ODE $d^2y/dx^2 + y/a^2 = u(x)$

Does the following ODE:

$$d^2y/dx^2 + y/a^2 = u(x)$$

have a solution? where $u(x)$ is the step function and a is constant.

Solutions Collecting From Web of "ODE $d^2y/dx^2 + y/a^2 = u(x)$"

Your source term, $u(x)$, is a piecewise continous function in $x \in \mathbb{R}$ and is therefore integrable. Since the particular solution of your ODE can be computed as (check it*):

$$y_p(x) = \frac{1}{y_1} \iint u \, y_1 \, \mathrm{d}x^2 = y_1 \int \frac{1}{y^2_1}\left[ \underbrace{\int u y_1 \, \mathrm{d}x}_{=Y_1u(x)} \right] \, \mathrm{d}x, \tag{1}$$ where $y_1$ is one of the two fundamental solutions of the homogenous part of the ODE and $Y_1$ a primitive, I would say that this integral exists, since $u \, y_1$ is an integrable function over $x$.

SPOILER:

The solution is given by:

$$\color{blue}{y(x) = A_1 \sin{x/a} + A_2 \cos{x/a} + y_p(x) } \tag{2}$$

Furthermore, note that none of this is necessary since the non-homogeneous term is a constant given by $u(x) = 1$ if $x>0$ and $u(x) = 0$ otherwise.

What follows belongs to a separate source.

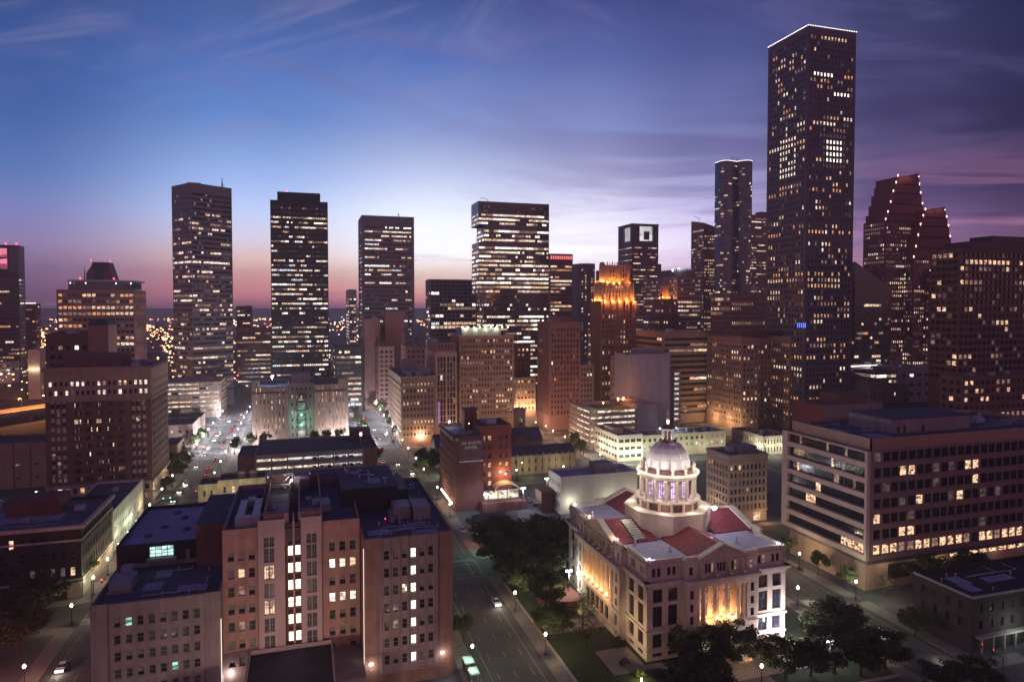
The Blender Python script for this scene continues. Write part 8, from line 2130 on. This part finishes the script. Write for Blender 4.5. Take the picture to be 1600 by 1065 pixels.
# low porch roof in front and wall lights
vol(jl, (-12, 5.4, 134, 153.6), style(base=99, wall='pale_panel', roof='roof_membrane_dark'), 0, 8.6, '', 10, part='porch_wall', roofname='porch_roof')
part_box(jl, 'low_link', 'mauve_panel', 5.5, 11.7, 140, 154.5, 0, 6.2)
def jlight(x, y, z, p, c=(1, .84, .78)):
    m = MB(); m.box(x - .35 - JX, x + .35 - JX, y - .18 - JY, y - .02 - JY, z - .2, z + .2); m.build('wall_light', 'lamp_warm', jl); lamp_obj(jl, (x - JX, y - 1.0 - JY, z - .3), p, c, .2, 'wall_lamp')
jlight(28.9, 145.9, 5.8, 200); jlight(13.2, 145.9, 5.6, 200); jlight(-15.8, 154.6, 4, 260, (.85, .85, 1))
m = MB(); m.box(11.68 - JX, 11.78 - JX, 145.7 - JY, 145.88 - JY, 0, 31); m.build('light_strip', 'strip_glow', jl) if glow('strip_glow', (1, .75, .62), 1.6, var=False) else None
m = MB(); m.box(-17.16 - JX, -17.04 - JX, 149.7 - JY, 149.88 - JY, 0, 18); m.build('light_strip', 'strip_glow', jl)
lamp_obj(jl, (10.2 - JX, 147 - JY, 6), 900, (1, .74, .62), .3, 'corner_floodlight'); lamp_obj(jl, (-4 - JX, 126 - JY, 9), 11000, (1, .72, .60), .8, 'forecourt_fill'); lamp_obj(jl, (20 - JX, 128 - JY, 8), 1500, (1, .66, .55), .6, 'forecourt_fill')  # forecourt lamps are out of view, added to brighten the jail front
lamp_obj(jl, (-30 - JX, 132 - JY, 9), 900, (.95, .75, .78), .6, 'forecourt_fill')
# ------------------------------------------------------------------ evening haze
m = MB(); m.box(-4000, 4200, -60, 4400, -1, 290)
hz = m.mesh('haze', []); hm = bpy.data.materials.new('haze'); hm.use_nodes = True; t = hm.node_tree
for n in list(t.nodes): t.nodes.remove(n)
pv = t.nodes.new('ShaderNodeVolumePrincipled'); pv.inputs['Color'].default_value = (0.95, 0.86, 0.90, 1); pv.inputs['Density'].default_value = 0.0002; pv.inputs['Anisotropy'].default_value = 0.35
mo = t.nodes.new('ShaderNodeOutputMaterial'); t.links.new(pv.outputs[0], mo.inputs['Volume'])
hz.materials.append(hm)
ho = bpy.data.objects.new('haze', hz); C.objects.link(ho); ho['kind'] = 'stuff'; ho['label'] = 'thin violet evening haze over the city'; ho['category'] = 'haze'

If we suppose that $y_p(x) = C$ and substitute back in the ODE, we would have:

$$\color{blue}{C = \left\{ \begin{array}{ll}
0 & \text{if } x < 0 \\
a^2 & \text{if } x > 0
\end{array} \right.}
$$ or, equivalently, $\color{blue}{y_p(x) = a^2 u(x)}$.

Edit:

This solution is obtained via the method of variation of parameters (you can see here an example) as follows:

  • Let $y_1(x) = \sin{x/a}$ and $y_2(x) = \cos{x/a}$ be the solutions of the homogenous part of the equation $\mathcal{L}[y_h] = y”_h+ y_h/a^2 = 0$.

  • Assume the complete solution is of the form $y(x) = A(x) y_1$, thus $y” = A” y_1 + 2 A’y’_1 + A y_1”$ and hence, substituting back in the ODE $\mathcal{L}[y] = u(x)$ we have, after dividing by $y_1 \neq 0$:
    $$ A” + A’ \frac{2 y_1′}{y_1} + A \frac{1}{y_1}\underbrace{(y_1” + y_1/a^2 )}_{= \mathcal{L}[y_1] = 0} = \frac{u}{y_1} $$

  • Note that we have a first order linear differential equation for $A’$ which we can solve using an integrating factor (see here), $I(x) = \exp{\int 2y’_1 \, \mathrm{d}x /y_1}$:
    $$\frac{\mathrm{d}}{\mathrm{d}x} \left(y_1^2 \, A’ \right) = u y_1, $$
    so:
    $$A’ = \frac{1}{y_1^2} \int u\, y_1 \, \mathrm{d}x + \frac{A_2}{y_1^2}, \tag{3}$$ with $A_2$ a constant of integration. This yields to:
    $$ A = \int{ \left[ \frac{1}{y_1^2} \int u\, y_1 \, \mathrm{d}x \right] }\, \mathrm{d}x + A_2 \int \frac{\mathrm{d}x}{y_1^2} + A_1,$$ with $A_1$ the other constant of integration. This yields to the final solution, $y(x)$, given by eq. (2) after further substitution and simplification.

Note that this method always works for linear ODEs for which you know at least one of the homogenous solutions, no matter their coefficients are constant or not. It’s a nice exercise to show what the general solution of the ODE $y”(x) + p(x) y'(x) + q(x) y(x) = f(x)$ would be if we know that $y_1(x)$ and $y_2(x)$ satisfiy the homogenous ODE (it’s a slightly different from what we have done here).

Hope this helps!